I think I may have just heard angels singing Hallelujah in the background.

What finally prompted this action?  If you read my post last week, you’ll know one of my end-of-the-year goals is to devote 20 minutes every day to reading or listening to spiritual material.  I picked up Debbie Ford’s book, The Best Year of Your Life, when Amazon offered it for free in a daily Book Bub deal several months ago.  I started reading it last week and one of the main points in one of the earlier chapters is in order to have your best year, you have to go back in your past and create closure for anything holding you back.  So that’s what I’ve been doing.

And you know what?  It felt pretty dang good!  As I left the post office today, it felt like a huge weight had lifted off my shoulders.  I felt free and unencumbered and I also gave the post office employees a good laugh as I explained the situation and begged them to help me so I could finally be free of this debt.

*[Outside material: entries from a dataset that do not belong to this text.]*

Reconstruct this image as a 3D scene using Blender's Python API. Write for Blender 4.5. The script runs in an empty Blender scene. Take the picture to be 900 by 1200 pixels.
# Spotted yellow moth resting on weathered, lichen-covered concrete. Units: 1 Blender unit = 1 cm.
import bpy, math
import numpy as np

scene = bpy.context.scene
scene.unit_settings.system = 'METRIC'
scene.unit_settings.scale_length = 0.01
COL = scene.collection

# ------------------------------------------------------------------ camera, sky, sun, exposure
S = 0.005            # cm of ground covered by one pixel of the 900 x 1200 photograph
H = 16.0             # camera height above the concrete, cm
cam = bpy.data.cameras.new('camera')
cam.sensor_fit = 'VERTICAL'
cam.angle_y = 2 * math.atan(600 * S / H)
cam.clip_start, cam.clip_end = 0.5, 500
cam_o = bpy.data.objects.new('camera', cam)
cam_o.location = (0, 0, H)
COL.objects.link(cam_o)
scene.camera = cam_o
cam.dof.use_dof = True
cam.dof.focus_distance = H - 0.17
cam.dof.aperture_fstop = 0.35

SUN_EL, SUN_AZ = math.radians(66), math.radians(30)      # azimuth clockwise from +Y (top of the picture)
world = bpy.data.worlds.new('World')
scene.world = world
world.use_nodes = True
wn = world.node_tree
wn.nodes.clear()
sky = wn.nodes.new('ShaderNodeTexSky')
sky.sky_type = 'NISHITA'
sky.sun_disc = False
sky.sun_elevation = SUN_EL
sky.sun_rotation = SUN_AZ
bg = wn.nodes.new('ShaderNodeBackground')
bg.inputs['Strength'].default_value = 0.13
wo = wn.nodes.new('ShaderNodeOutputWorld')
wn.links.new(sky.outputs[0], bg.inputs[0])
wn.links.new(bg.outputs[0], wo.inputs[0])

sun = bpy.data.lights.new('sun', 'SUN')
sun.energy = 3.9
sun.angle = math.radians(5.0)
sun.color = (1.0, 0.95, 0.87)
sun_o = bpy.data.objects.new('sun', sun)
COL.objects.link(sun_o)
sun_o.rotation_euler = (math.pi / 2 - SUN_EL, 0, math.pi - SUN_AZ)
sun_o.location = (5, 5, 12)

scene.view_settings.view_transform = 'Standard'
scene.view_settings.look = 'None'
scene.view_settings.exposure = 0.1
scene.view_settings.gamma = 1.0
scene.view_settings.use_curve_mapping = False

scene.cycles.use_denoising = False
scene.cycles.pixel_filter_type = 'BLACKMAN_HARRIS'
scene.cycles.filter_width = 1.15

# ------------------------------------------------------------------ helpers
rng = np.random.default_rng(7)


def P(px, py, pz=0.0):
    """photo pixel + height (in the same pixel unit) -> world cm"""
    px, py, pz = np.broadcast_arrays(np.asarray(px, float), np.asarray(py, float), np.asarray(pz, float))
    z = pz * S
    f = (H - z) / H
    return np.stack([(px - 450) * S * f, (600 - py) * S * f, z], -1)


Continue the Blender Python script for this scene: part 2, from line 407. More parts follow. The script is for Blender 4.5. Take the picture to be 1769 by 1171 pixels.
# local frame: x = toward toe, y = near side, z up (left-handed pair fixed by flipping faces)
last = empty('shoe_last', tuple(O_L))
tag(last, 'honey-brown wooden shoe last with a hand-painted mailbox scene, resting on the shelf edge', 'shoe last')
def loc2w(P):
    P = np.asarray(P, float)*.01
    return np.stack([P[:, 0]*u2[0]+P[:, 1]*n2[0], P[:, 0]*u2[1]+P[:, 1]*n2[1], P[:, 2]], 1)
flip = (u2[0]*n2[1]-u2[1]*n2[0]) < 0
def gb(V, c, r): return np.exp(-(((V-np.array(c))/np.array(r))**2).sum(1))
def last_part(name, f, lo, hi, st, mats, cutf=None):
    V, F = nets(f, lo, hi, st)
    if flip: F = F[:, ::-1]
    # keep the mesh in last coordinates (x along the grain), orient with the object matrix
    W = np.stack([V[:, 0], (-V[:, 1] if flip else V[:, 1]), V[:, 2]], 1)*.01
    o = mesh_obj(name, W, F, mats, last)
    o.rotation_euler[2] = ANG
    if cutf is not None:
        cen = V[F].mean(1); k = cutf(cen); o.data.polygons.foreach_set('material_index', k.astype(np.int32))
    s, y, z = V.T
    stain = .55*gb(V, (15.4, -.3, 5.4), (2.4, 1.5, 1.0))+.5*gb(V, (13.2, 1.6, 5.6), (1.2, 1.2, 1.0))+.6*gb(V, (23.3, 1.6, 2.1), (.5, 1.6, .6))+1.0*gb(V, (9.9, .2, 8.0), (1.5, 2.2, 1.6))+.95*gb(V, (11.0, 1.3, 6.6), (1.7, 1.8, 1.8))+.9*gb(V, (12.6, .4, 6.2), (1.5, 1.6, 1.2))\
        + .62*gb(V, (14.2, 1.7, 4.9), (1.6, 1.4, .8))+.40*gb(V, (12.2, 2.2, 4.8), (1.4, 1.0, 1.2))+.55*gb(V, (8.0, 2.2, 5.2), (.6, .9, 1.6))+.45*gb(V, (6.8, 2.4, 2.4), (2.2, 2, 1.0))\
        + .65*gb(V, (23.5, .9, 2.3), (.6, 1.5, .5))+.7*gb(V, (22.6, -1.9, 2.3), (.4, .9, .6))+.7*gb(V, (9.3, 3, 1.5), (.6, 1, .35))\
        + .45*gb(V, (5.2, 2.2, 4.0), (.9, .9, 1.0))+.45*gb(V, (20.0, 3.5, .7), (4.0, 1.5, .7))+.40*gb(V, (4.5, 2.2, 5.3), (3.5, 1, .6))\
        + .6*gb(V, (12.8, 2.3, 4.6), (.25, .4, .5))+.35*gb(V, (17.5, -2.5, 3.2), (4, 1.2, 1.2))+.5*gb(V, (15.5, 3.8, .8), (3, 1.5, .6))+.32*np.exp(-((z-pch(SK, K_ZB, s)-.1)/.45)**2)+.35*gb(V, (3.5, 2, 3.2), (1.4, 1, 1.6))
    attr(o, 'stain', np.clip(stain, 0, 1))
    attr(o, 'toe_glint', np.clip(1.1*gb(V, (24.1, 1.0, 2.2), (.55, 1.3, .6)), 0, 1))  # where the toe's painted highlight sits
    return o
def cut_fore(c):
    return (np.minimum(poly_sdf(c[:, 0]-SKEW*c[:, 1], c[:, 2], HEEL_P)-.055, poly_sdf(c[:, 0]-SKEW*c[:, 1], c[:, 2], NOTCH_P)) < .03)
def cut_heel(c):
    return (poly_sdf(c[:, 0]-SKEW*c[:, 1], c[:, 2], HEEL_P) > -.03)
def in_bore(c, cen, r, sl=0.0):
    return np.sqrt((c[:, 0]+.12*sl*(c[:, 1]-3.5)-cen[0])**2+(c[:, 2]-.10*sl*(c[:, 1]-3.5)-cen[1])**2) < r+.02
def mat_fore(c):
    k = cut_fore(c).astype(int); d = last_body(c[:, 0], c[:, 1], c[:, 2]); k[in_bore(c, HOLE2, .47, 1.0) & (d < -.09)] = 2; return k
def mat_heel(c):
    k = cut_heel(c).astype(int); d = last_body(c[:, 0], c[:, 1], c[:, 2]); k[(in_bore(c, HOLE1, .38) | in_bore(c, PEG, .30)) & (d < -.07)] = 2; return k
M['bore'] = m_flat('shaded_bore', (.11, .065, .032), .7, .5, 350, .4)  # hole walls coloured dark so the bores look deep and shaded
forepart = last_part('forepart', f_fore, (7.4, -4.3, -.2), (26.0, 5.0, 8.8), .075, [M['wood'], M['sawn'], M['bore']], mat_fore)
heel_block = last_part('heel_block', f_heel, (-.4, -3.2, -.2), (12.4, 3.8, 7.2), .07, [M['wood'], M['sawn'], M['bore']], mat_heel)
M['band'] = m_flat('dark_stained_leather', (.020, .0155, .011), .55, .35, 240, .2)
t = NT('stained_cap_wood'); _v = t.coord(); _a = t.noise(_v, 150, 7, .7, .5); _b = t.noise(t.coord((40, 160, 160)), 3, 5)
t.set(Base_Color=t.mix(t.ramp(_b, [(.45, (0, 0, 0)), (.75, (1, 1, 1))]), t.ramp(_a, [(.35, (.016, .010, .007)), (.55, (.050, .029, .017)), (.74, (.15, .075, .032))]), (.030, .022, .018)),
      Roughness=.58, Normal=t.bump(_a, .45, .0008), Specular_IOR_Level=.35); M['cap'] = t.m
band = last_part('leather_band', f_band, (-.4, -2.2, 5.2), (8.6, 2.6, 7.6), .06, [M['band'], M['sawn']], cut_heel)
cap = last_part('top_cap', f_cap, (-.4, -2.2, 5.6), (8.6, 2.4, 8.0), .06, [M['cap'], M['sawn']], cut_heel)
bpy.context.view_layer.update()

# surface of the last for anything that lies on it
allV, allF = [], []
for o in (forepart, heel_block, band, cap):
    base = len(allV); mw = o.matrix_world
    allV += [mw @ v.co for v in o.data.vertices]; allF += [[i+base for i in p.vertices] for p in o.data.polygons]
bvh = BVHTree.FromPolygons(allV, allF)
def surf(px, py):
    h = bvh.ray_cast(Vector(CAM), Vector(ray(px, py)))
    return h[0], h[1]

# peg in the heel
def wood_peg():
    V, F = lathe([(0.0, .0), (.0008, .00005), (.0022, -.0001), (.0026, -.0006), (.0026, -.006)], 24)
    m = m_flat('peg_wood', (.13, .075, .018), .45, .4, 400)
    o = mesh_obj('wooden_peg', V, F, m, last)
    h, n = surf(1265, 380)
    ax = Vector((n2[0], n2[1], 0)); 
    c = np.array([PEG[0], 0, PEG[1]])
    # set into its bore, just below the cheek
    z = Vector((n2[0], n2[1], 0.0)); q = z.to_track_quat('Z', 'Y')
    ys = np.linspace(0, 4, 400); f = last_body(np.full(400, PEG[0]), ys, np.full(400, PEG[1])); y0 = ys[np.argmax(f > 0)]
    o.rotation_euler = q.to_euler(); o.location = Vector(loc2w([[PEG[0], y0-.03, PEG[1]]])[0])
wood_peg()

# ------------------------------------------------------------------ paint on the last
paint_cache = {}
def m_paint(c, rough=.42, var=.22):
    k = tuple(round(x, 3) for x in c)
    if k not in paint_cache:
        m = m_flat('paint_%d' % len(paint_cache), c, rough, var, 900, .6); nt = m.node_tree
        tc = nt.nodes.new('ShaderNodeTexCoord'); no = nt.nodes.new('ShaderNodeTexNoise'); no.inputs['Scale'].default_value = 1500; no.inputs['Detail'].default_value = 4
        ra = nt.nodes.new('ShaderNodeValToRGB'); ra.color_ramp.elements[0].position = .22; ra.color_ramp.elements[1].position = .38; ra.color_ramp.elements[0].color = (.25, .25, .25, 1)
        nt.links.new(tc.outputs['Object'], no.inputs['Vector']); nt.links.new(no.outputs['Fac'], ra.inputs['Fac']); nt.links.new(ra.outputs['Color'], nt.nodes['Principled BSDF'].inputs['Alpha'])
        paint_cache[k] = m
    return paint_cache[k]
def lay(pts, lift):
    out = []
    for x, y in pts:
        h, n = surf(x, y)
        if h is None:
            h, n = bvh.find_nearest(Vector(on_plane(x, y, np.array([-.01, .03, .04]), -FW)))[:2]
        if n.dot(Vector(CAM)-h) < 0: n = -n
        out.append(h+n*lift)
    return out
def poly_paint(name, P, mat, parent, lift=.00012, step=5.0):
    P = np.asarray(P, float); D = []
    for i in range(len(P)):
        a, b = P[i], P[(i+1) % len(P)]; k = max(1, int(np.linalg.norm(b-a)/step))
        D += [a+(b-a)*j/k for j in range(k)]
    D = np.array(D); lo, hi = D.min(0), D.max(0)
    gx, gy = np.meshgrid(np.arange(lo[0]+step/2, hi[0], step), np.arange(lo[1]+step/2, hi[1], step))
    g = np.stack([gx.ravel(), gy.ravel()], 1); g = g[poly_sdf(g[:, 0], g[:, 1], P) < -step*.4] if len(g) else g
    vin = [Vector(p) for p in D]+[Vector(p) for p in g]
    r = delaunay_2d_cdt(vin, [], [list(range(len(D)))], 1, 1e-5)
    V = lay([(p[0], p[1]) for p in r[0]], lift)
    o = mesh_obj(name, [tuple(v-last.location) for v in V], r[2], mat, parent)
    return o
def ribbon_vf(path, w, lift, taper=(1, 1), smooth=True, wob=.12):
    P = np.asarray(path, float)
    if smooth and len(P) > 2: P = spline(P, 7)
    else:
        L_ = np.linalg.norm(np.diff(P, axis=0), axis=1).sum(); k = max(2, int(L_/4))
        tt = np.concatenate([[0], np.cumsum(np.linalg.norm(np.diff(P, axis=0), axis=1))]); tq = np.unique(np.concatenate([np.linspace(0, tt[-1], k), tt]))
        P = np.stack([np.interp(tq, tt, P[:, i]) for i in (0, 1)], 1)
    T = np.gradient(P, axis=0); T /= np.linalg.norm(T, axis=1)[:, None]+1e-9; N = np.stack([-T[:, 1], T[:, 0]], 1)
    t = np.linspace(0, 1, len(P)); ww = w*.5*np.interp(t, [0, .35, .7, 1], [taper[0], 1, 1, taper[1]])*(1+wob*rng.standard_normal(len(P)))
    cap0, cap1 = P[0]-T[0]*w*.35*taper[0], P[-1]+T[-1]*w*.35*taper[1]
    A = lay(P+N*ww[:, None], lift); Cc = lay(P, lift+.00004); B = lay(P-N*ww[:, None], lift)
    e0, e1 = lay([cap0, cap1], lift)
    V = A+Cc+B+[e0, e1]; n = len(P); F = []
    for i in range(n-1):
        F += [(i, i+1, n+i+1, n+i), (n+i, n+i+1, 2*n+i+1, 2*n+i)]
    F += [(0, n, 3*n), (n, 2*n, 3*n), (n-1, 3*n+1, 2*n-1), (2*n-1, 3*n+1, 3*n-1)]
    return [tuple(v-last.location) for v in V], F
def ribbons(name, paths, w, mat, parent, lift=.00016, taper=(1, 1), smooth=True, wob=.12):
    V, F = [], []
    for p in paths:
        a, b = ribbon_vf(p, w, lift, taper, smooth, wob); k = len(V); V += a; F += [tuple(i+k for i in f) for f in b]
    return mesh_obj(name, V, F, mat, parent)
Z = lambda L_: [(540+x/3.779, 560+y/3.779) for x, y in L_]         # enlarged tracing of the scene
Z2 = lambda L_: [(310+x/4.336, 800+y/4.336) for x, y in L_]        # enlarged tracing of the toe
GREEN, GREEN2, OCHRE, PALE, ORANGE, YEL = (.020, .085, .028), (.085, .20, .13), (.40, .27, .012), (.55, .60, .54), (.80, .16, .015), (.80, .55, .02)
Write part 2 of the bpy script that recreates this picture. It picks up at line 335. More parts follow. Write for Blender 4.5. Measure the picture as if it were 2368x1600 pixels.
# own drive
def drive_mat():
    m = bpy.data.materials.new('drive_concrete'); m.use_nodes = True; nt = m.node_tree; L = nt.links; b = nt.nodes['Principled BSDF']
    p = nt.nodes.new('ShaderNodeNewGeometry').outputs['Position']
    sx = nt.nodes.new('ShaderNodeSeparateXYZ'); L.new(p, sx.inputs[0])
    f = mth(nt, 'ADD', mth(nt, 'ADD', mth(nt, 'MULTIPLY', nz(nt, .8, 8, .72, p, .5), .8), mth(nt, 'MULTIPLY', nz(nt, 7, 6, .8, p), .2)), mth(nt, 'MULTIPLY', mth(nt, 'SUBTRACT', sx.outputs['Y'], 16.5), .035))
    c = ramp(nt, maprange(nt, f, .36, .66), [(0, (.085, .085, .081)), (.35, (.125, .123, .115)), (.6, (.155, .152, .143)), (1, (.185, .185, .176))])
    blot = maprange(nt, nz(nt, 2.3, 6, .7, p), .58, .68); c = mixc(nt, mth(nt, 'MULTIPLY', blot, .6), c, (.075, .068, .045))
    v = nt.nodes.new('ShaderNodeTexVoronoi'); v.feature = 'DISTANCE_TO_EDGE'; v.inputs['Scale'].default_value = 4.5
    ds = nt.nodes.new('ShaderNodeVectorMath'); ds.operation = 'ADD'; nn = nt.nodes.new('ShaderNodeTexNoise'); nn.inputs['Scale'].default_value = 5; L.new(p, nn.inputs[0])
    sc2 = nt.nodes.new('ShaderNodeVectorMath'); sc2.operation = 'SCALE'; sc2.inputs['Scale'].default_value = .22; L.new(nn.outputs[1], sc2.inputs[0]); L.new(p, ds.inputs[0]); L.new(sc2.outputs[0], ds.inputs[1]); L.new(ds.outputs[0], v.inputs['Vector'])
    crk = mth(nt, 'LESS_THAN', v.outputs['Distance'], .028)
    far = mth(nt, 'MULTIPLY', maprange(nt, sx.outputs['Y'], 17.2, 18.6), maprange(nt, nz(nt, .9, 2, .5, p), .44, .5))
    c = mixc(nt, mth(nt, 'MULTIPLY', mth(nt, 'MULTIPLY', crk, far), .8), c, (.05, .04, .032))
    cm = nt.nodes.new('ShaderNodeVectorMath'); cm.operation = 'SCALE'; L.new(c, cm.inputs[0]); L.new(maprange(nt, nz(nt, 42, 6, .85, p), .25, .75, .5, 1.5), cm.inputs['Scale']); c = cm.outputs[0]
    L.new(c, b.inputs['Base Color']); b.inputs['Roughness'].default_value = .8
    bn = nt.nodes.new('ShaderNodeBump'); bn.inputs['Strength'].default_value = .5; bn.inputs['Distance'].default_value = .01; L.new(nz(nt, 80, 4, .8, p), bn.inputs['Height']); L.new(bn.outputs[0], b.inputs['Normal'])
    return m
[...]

I’m optimistic that I’ll be able to circumvent problems like this in the future.  In addition to having gained a husband who does not have a paper problem and who has more organization of his sock drawer than I have in my entire life, we have become more mindful of what we pack every time we move housesitting jobs and we are actively trying to reduce any and all excess, including paper.  Plus, I think Debbie Ford made an excellent point in her book and I need to recognize that when I procrastinate on completing daily tasks, it’s the same as holding negative energy in my life and why on Earth would I want to keep that floating around?

For now, though, I celebrating this victory.  It may seem small and trivial, but really I could not feel happier about getting it done.  And I would love for you to join me in the celebration – feel free to send me congratulatory remarks in the comments!